A partire da queste premesse non può sfuggire la necessità di guardare, insieme a Foucault, con occhi nuovi all’interno della cultura occidentale, che ha teso ad assolutizzare in maniera monolitica quanto ha interpretato come “razionalizzazione”. Si tratta forse di elaborare una nuova forma di Illuminismo in grado di attivare in maniera differente il valore permanente dei Lumi, ponendo al centro il problema della storicità della verità, il problema della credenza del pensiero dell’universale, perché le manifestazioni della ragione sono integralmente storiche e frutto di dinamiche fiduciarie. Questa potrebbe essere la maggiore conquista di un nuovo illuminismo, di cui avremmo davvero bisogno di fronte alla crisi profonda che l’Occidente sta attraversando.
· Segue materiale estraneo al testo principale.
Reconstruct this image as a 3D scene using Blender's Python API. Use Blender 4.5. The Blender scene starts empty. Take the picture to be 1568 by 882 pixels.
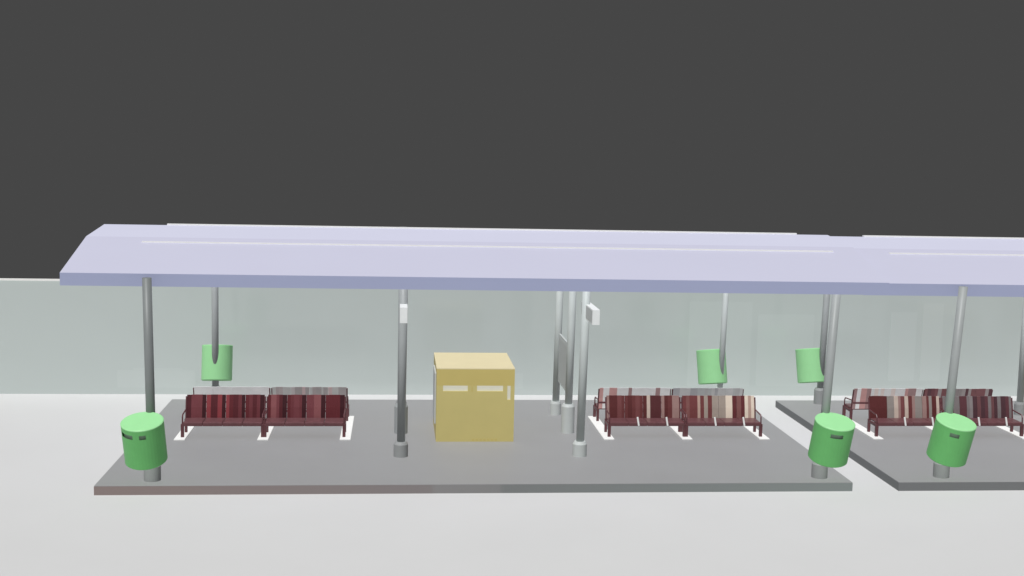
import bpy, bmesh, math, random
from mathutils import Matrix, Vector
random.seed(4)
S=bpy.context.scene
S.view_settings.view_transform='Standard'; S.view_settings.look='None'; S.view_settings.exposure=0

# ---------------------------------------------------------------- materials
def mat(name,col,rough=.6,spec=.2,var=.03,scale=6.,metal=0.):
    m=bpy.data.materials.new(name); m.use_nodes=True
    nt=m.node_tree; b=nt.nodes["Principled BSDF"]
    tc=nt.nodes.new("ShaderNodeTexCoord"); n=nt.nodes.new("ShaderNodeTexNoise")
    n.inputs["Scale"].default_value=scale; n.inputs["Detail"].default_value=4
    nt.links.new(tc.outputs["Object"],n.inputs["Vector"])
    r=nt.nodes.new("ShaderNodeValToRGB")
    r.color_ramp.elements[0].position=.3; r.color_ramp.elements[1].position=.7
    r.color_ramp.elements[0].color=[c*(1-var) for c in col]+[1]
    r.color_ramp.elements[1].color=[min(1,c*(1+var)) for c in col]+[1]
    nt.links.new(n.outputs["Fac"],r.inputs["Fac"]); nt.links.new(r.outputs["Color"],b.inputs["Base Color"])
    b.inputs["Roughness"].default_value=rough; b.inputs["Specular IOR Level"].default_value=spec
    b.inputs["Metallic"].default_value=metal
    return m
def lin(*c): return tuple((v/255/12.92 if v<=10 else ((v/255+.055)/1.055)**2.4) for v in c)
M={}
M['ground']=mat("ground_concrete",(.60,.60,.60),.8,.1,.012,.35)
M['slab']=mat("platform_paving",(.298,.298,.30),.55,.2,.02,.5)
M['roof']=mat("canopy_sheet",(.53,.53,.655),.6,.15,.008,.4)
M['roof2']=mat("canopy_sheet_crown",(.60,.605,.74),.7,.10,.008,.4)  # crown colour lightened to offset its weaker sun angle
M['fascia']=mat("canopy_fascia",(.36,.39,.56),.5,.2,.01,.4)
M['white']=mat("white_paint",(.86,.86,.84),.5,.2,.02)
M['trim']=mat("light_trim",(.84,.83,.81),.5,.2,.02)
M['wall']=mat("wall_panel",(.50,.55,.535),.10,.4,.012,.3)
M['wall2']=mat("wall_infill_panel",(.52,.57,.555),.16,.4,.012,.3)  # slightly lighter wall tone that paints in faint reflections
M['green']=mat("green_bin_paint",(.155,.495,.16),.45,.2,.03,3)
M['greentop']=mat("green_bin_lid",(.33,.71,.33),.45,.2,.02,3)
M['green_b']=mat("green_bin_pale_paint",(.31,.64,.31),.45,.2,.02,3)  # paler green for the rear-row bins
M['dark']=mat("bin_inside",(.17,.25,.18),.7,.1)
M['yellow']=mat("kiosk_panel",(.56,.46,.165),.5,.15,.02,2)
M['yellow2']=mat("kiosk_lower_panel",(.57,.49,.20),.5,.15,.02,2)
M['yroof']=mat("kiosk_roof",(.69,.61,.38),.5,.15,.02,2)
M['glass']=mat("kiosk_window",(.70,.70,.62),.2,.4,.02,2)
M['pole_d']=mat("steel_dark",(.20,.215,.215),.45,.3,.05,2)
M['pole_m']=mat("steel_mid",(.32,.34,.34),.45,.3,.05,2)
M['pole_l']=mat("steel_light",(.50,.54,.53),.45,.3,.04,2)
M['collar']=mat("collar_grey",(.30,.31,.31),.5,.2,.04,2)
M['collar_l']=mat("collar_light",(.52,.55,.54),.5,.2,.03,2)
M['sign']=mat("sign_face",(.76,.78,.77),.5,.2,.02)
M['signd']=mat("sign_side",(.50,.52,.51),.5,.2,.02)
M['frame']=mat("bench_frame_maroon",(.115,.045,.05),.4,.3,.1,5)
M['seat']=mat("bench_seat_maroon",(.13,.055,.06),.35,.3,.12,5)

def kerbmat(name,stops):
    k=bpy.data.materials.new(name); k.use_nodes=True; nt=k.node_tree; b=nt.nodes["Principled BSDF"]
    tc=nt.nodes.new("ShaderNodeTexCoord"); sp=nt.nodes.new("ShaderNodeSeparateXYZ"); mr=nt.nodes.new("ShaderNodeMapRange")
    mr.inputs["From Min"].default_value=0; mr.inputs["From Max"].default_value=17.5
    rp=nt.nodes.new("ShaderNodeValToRGB"); cr=rp.color_ramp
    cr.elements[0].position=0; cr.elements[0].color=stops[0][1]+(1,)
    cr.elements[1].position=1; cr.elements[1].color=stops[-1][1]+(1,)
    for p,c in stops[1:-1]: e=cr.elements.new(p); e.color=c+(1,)
    nt.links.new(tc.outputs["Object"],sp.inputs[0]); nt.links.new(sp.outputs["X"],mr.inputs["Value"])
    nt.links.new(mr.outputs[0],rp.inputs["Fac"]); nt.links.new(rp.outputs["Color"],b.inputs["Base Color"]); b.inputs["Roughness"].default_value=.6
    b.inputs["Specular IOR Level"].default_value=.15
    return k
M['kerb']=kerbmat("kerb_stone",[(0,(.25,.20,.19)),(.43,(.225,.205,.205)),(.435,(.24,.235,.235)),(.52,(.225,.225,.225)),(.525,(.19,.20,.20)),(1,(.225,.25,.245))])  # brown and grey tints along the kerb imitate reflections, painted into the colour
M['kerb2']=kerbmat("kerb_stone_grey",[(0,(.17,.175,.18)),(.5,(.18,.185,.185)),(1,(.18,.185,.185))])
bandmats={}
def bandmat(rgb,f=.80):  # one backrest stripe colour; the stripes are glossy reflections painted in
    k=(rgb,f)
    if k not in bandmats:
        c=tuple(min(.85,v/f) for v in lin(*rgb)); bandmats[k]=mat("slat_%d_%d_%d"%rgb,c,.45,.2,.05,4)
    return bandmats[k]

# ---------------------------------------------------------------- helpers
def link(o,parent=None):
    S.collection.objects.link(o)
    if parent: o.parent=parent
    return o
def empty(name,loc,rot=(0,0,0)):
    o=bpy.data.objects.new(name,None); o.location=loc; o.rotation_euler=rot; o.empty_display_size=.3
    return link(o)
def meshobj(name,bm,mats,parent=None,loc=(0,0,0),rot=(0,0,0),smooth=False):
    bmesh.ops.recalc_face_normals(bm,faces=bm.faces)
    me=bpy.data.meshes.new(name); bm.to_mesh(me); bm.free()
    for m in mats: me.materials.append(m)
    if smooth:
        for p in me.polygons: p.use_smooth=(len(p.vertices)==4)
    o=bpy.data.objects.new(name,me); o.location=loc; o.rotation_euler=rot
    return link(o,parent)
def bbox(bm,x0,x1,y0,y1,z0,z1,mi=0,bev=0):
    r=bmesh.ops.create_cube(bm,size=1); vs=r['verts']
    for v in vs: v.co=Vector(((x0+x1)/2+v.co.x*(x1-x0),(y0+y1)/2+v.co.y*(y1-y0),(z0+z1)/2+v.co.z*(z1-z0)))
    fs={f for v in vs for f in v.link_faces}
    for f in fs: f.material_index=mi
    if bev:
        es={e for f in fs for e in f.edges}
        bmesh.ops.bevel(bm,geom=list(es),offset=bev,segments=2,affect='EDGES',profile=.5)
def box(name,x0,x1,y0,y1,z0,z1,m,parent=None,bev=.01):
    bm=bmesh.new(); bbox(bm,x0,x1,y0,y1,z0,z1,0,bev); return meshobj(name,bm,[m],parent)
def lathe(bm,prof,n=32,mi=0,skip=None,leanx=0):
    rings=[]
    for r,z in prof:
        rings.append([bm.verts.new((leanx*z+r*math.cos(2*math.pi*i/n),r*math.sin(2*math.pi*i/n),z)) for i in range(n)])
    for j in range(len(rings)-1):
        for i in range(n):
            if skip and skip(j,i): continue
            f=bm.faces.new((rings[j][i],rings[j][(i+1)%n],rings[j+1][(i+1)%n],rings[j+1][i])); f.material_index=mi
    for rr in (rings[0],rings[-1]):
        f=bm.faces.new(rr); f.material_index=mi
def tube(bm,pts,r,n=8,mi=0):
    prev=None
    for i,p in enumerate(pts):
        p=Vector(p); a=Vector(pts[max(0,i-1)]); c=Vector(pts[min(len(pts)-1,i+1)]); d=(c-a).normalized()
        u=d.cross(Vector((1,0,0)) if abs(d.x)<.9 else Vector((0,1,0))).normalized(); w=d.cross(u)
        ring=[bm.verts.new(p+u*r*math.cos(2*math.pi*q/n)+w*r*math.sin(2*math.pi*q/n)) for q in range(n)]
        if prev:
            for q in range(n): bm.faces.new((prev[q],prev[(q+1)%n],ring[(q+1)%n],ring[q])).material_index=mi
        else: bm.faces.new(ring).material_index=mi
        prev=ring
    bm.faces.new(prev).material_index=mi

# ---------------------------------------------------------------- setting
bm=bmesh.new()
vs=[bm.verts.new(p) for p in [(-70,-60,-.22),(110,-60,-.22),(110,11.6,-.22),(-70,11.6,-.22)]]; bm.faces.new(vs)
meshobj("ground",bm,[M['ground']])
w=empty("boundary_wall",(0,0,0))
box("wall_panels",-60,100,11.41,11.55,-.215,3.34,M['wall'],w,0)
box("coping",-60,100,11.39,11.57,3.343,3.39,M['trim'],w,0)
for i,(a,b_,c,d) in enumerate([(-2.0,.4,.0,.55),(-1.5,.0,.56,.62),(16.2,18.3,.1,2.9),(18.5,20.4,.1,2.5),(23.0,23.9,.3,2.6),(24.1,24.8,.3,2.9),(9.4,10.8,0,.5)]):
    box("infill_panel_%d"%(i+1),a,b_,11.404,11.409,c,d,M['wall2'],w,0)  # added flat patches imitating reflections in the wall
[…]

Evidente è l’esigenza di elaborare dinamiche in grado di affrontare un’epoca che si vorrebbe post-coloniale, che metta dunque finalmente in questione il ruolo egemone della cultura occidentale e la validità universale dei fini della sua razionalità. In gioco è la possibilità di riattivare forme di fiducia in grado di dar origine a piani simbolici e materiali differenti, la cui condivisione non coincida più con violente pretese di universalità, siano esse religiose o razionali; e neppure sia ridotta a modalità fiduciarie apparentemente neutre, come sono quelle imposte dal mercato globale. In gioco è la stessa possibilità di immaginare il futuro a partire dalla consapevolezza che quella in cui ci troviamo per molti versi nuovamente e tristemente è un’epoca oscurantista.